▶ _What you should do_:
Reproduce each line exactly. Skip none.

[Scene script records]

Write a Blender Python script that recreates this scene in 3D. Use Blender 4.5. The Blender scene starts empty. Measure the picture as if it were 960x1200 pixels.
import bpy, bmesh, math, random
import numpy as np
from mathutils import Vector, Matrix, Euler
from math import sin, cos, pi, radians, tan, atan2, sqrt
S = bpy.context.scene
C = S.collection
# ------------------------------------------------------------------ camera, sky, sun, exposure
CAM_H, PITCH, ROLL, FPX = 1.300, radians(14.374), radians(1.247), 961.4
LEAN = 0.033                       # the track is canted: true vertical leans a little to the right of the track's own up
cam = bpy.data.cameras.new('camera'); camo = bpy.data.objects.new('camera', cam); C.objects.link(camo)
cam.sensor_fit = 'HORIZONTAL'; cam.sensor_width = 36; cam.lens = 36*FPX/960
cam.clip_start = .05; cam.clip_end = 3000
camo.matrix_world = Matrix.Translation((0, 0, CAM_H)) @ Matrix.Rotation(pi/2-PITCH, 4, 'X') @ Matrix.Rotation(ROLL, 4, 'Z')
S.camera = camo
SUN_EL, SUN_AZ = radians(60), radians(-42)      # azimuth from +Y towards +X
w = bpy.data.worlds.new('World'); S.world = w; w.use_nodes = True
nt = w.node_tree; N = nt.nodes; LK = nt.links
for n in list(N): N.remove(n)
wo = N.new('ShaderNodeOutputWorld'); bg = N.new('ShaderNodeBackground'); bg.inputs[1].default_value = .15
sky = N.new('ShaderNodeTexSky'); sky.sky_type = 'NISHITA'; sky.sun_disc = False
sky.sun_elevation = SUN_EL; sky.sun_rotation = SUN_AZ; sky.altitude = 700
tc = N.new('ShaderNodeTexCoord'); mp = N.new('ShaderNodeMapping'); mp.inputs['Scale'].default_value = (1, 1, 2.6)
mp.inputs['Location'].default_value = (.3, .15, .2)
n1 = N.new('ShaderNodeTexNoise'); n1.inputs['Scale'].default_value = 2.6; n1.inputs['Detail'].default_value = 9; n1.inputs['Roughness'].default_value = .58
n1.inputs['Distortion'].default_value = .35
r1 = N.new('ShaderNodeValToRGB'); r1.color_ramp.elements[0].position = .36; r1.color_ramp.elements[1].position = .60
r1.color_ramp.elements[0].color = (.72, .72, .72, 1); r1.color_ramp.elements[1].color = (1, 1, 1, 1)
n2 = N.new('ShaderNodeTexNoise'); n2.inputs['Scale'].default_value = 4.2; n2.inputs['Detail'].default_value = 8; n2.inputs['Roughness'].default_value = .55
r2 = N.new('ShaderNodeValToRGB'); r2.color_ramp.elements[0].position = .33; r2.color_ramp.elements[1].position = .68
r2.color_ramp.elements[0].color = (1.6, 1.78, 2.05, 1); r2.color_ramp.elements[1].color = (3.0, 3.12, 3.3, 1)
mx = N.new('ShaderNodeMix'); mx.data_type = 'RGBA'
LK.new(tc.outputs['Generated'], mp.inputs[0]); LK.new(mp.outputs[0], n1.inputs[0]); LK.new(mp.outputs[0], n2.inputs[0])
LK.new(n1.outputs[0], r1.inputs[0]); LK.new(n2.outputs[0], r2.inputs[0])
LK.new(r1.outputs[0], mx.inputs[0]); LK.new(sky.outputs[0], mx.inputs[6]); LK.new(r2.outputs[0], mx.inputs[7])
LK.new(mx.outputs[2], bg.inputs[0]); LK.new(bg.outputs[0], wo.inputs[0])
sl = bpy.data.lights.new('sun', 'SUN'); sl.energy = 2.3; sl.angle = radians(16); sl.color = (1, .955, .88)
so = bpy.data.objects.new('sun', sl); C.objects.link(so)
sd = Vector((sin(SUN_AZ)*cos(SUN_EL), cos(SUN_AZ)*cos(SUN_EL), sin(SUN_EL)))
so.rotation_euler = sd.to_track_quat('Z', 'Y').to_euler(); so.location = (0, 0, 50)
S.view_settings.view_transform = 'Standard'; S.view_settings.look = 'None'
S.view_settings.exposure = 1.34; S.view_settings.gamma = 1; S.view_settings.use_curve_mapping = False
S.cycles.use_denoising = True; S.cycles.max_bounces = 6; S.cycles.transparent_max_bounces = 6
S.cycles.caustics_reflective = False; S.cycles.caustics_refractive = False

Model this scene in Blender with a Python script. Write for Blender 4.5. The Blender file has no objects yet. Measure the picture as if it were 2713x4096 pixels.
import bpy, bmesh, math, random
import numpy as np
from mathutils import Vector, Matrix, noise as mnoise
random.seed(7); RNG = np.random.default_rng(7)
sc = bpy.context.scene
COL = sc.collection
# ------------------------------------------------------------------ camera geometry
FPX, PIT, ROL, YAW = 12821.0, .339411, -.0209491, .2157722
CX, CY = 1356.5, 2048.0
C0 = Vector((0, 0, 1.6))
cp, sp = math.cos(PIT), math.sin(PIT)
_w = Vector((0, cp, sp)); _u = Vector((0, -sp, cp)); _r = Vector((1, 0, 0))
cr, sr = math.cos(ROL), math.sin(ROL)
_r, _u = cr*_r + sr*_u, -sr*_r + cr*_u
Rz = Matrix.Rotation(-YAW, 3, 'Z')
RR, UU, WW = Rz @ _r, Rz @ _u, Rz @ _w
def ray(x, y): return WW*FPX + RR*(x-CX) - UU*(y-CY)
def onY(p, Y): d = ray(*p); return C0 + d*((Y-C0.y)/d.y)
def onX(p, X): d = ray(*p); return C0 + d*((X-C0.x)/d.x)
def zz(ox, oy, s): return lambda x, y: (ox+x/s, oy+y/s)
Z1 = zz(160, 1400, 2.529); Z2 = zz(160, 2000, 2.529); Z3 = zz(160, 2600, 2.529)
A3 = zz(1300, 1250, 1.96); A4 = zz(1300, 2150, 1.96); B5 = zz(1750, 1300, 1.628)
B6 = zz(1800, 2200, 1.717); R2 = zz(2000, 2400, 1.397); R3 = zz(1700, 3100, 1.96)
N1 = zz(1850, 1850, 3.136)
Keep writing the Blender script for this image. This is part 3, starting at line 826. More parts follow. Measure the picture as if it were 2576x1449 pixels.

▶ _Response for this exercise_:
Write a Blender Python script that recreates this scene in 3D. Use Blender 4.5. The Blender scene starts empty. Measure the picture as if it were 960x1200 pixels.
import bpy, bmesh, math, random
import numpy as np
from mathutils import Vector, Matrix, Euler
from math import sin, cos, pi, radians, tan, atan2, sqrt
S = bpy.context.scene
C = S.collection
# ------------------------------------------------------------------ camera, sky, sun, exposure
CAM_H, PITCH, ROLL, FPX = 1.300, radians(14.374), radians(1.247), 961.4
LEAN = 0.033                       # the track is canted: true vertical leans a little to the right of the track's own up
cam = bpy.data.cameras.new('camera'); camo = bpy.data.objects.new('camera', cam); C.objects.link(camo)
cam.sensor_fit = 'HORIZONTAL'; cam.sensor_width = 36; cam.lens = 36*FPX/960
cam.clip_start = .05; cam.clip_end = 3000
camo.matrix_world = Matrix.Translation((0, 0, CAM_H)) @ Matrix.Rotation(pi/2-PITCH, 4, 'X') @ Matrix.Rotation(ROLL, 4, 'Z')
S.camera = camo
SUN_EL, SUN_AZ = radians(60), radians(-42)      # azimuth from +Y towards +X
w = bpy.data.worlds.new('World'); S.world = w; w.use_nodes = True
nt = w.node_tree; N = nt.nodes; LK = nt.links
for n in list(N): N.remove(n)
wo = N.new('ShaderNodeOutputWorld'); bg = N.new('ShaderNodeBackground'); bg.inputs[1].default_value = .15
sky = N.new('ShaderNodeTexSky'); sky.sky_type = 'NISHITA'; sky.sun_disc = False
sky.sun_elevation = SUN_EL; sky.sun_rotation = SUN_AZ; sky.altitude = 700
tc = N.new('ShaderNodeTexCoord'); mp = N.new('ShaderNodeMapping'); mp.inputs['Scale'].default_value = (1, 1, 2.6)
mp.inputs['Location'].default_value = (.3, .15, .2)
n1 = N.new('ShaderNodeTexNoise'); n1.inputs['Scale'].default_value = 2.6; n1.inputs['Detail'].default_value = 9; n1.inputs['Roughness'].default_value = .58
n1.inputs['Distortion'].default_value = .35
r1 = N.new('ShaderNodeValToRGB'); r1.color_ramp.elements[0].position = .36; r1.color_ramp.elements[1].position = .60
r1.color_ramp.elements[0].color = (.72, .72, .72, 1); r1.color_ramp.elements[1].color = (1, 1, 1, 1)
n2 = N.new('ShaderNodeTexNoise'); n2.inputs['Scale'].default_value = 4.2; n2.inputs['Detail'].default_value = 8; n2.inputs['Roughness'].default_value = .55
r2 = N.new('ShaderNodeValToRGB'); r2.color_ramp.elements[0].position = .33; r2.color_ramp.elements[1].position = .68
r2.color_ramp.elements[0].color = (1.6, 1.78, 2.05, 1); r2.color_ramp.elements[1].color = (3.0, 3.12, 3.3, 1)
mx = N.new('ShaderNodeMix'); mx.data_type = 'RGBA'
LK.new(tc.outputs['Generated'], mp.inputs[0]); LK.new(mp.outputs[0], n1.inputs[0]); LK.new(mp.outputs[0], n2.inputs[0])
LK.new(n1.outputs[0], r1.inputs[0]); LK.new(n2.outputs[0], r2.inputs[0])
LK.new(r1.outputs[0], mx.inputs[0]); LK.new(sky.outputs[0], mx.inputs[6]); LK.new(r2.outputs[0], mx.inputs[7])
LK.new(mx.outputs[2], bg.inputs[0]); LK.new(bg.outputs[0], wo.inputs[0])
sl = bpy.data.lights.new('sun', 'SUN'); sl.energy = 2.3; sl.angle = radians(16); sl.color = (1, .955, .88)
so = bpy.data.objects.new('sun', sl); C.objects.link(so)
sd = Vector((sin(SUN_AZ)*cos(SUN_EL), cos(SUN_AZ)*cos(SUN_EL), sin(SUN_EL)))
so.rotation_euler = sd.to_track_quat('Z', 'Y').to_euler(); so.location = (0, 0, 50)
S.view_settings.view_transform = 'Standard'; S.view_settings.look = 'None'
S.view_settings.exposure = 1.34; S.view_settings.gamma = 1; S.view_settings.use_curve_mapping = False
S.cycles.use_denoising = True; S.cycles.max_bounces = 6; S.cycles.transparent_max_bounces = 6
S.cycles.caustics_reflective = False; S.cycles.caustics_refractive = False

Model this scene in Blender with a Python script. Write for Blender 4.5. The Blender file has no objects yet. Measure the picture as if it were 2713x4096 pixels.
import bpy, bmesh, math, random
import numpy as np
from mathutils import Vector, Matrix, noise as mnoise
random.seed(7); RNG = np.random.default_rng(7)
sc = bpy.context.scene
COL = sc.collection
# ------------------------------------------------------------------ camera geometry
FPX, PIT, ROL, YAW = 12821.0, .339411, -.0209491, .2157722
CX, CY = 1356.5, 2048.0
C0 = Vector((0, 0, 1.6))
cp, sp = math.cos(PIT), math.sin(PIT)
_w = Vector((0, cp, sp)); _u = Vector((0, -sp, cp)); _r = Vector((1, 0, 0))
cr, sr = math.cos(ROL), math.sin(ROL)
_r, _u = cr*_r + sr*_u, -sr*_r + cr*_u
Rz = Matrix.Rotation(-YAW, 3, 'Z')
RR, UU, WW = Rz @ _r, Rz @ _u, Rz @ _w
def ray(x, y): return WW*FPX + RR*(x-CX) - UU*(y-CY)
def onY(p, Y): d = ray(*p); return C0 + d*((Y-C0.y)/d.y)
def onX(p, X): d = ray(*p); return C0 + d*((X-C0.x)/d.x)
def zz(ox, oy, s): return lambda x, y: (ox+x/s, oy+y/s)
Z1 = zz(160, 1400, 2.529); Z2 = zz(160, 2000, 2.529); Z3 = zz(160, 2600, 2.529)
A3 = zz(1300, 1250, 1.96); A4 = zz(1300, 2150, 1.96); B5 = zz(1750, 1300, 1.628)
B6 = zz(1800, 2200, 1.717); R2 = zz(2000, 2400, 1.397); R3 = zz(1700, 3100, 1.96)
N1 = zz(1850, 1850, 3.136)
Keep writing the Blender script for this image. This is part 3, starting at line 826. More parts follow. Measure the picture as if it were 2576x1449 pixels.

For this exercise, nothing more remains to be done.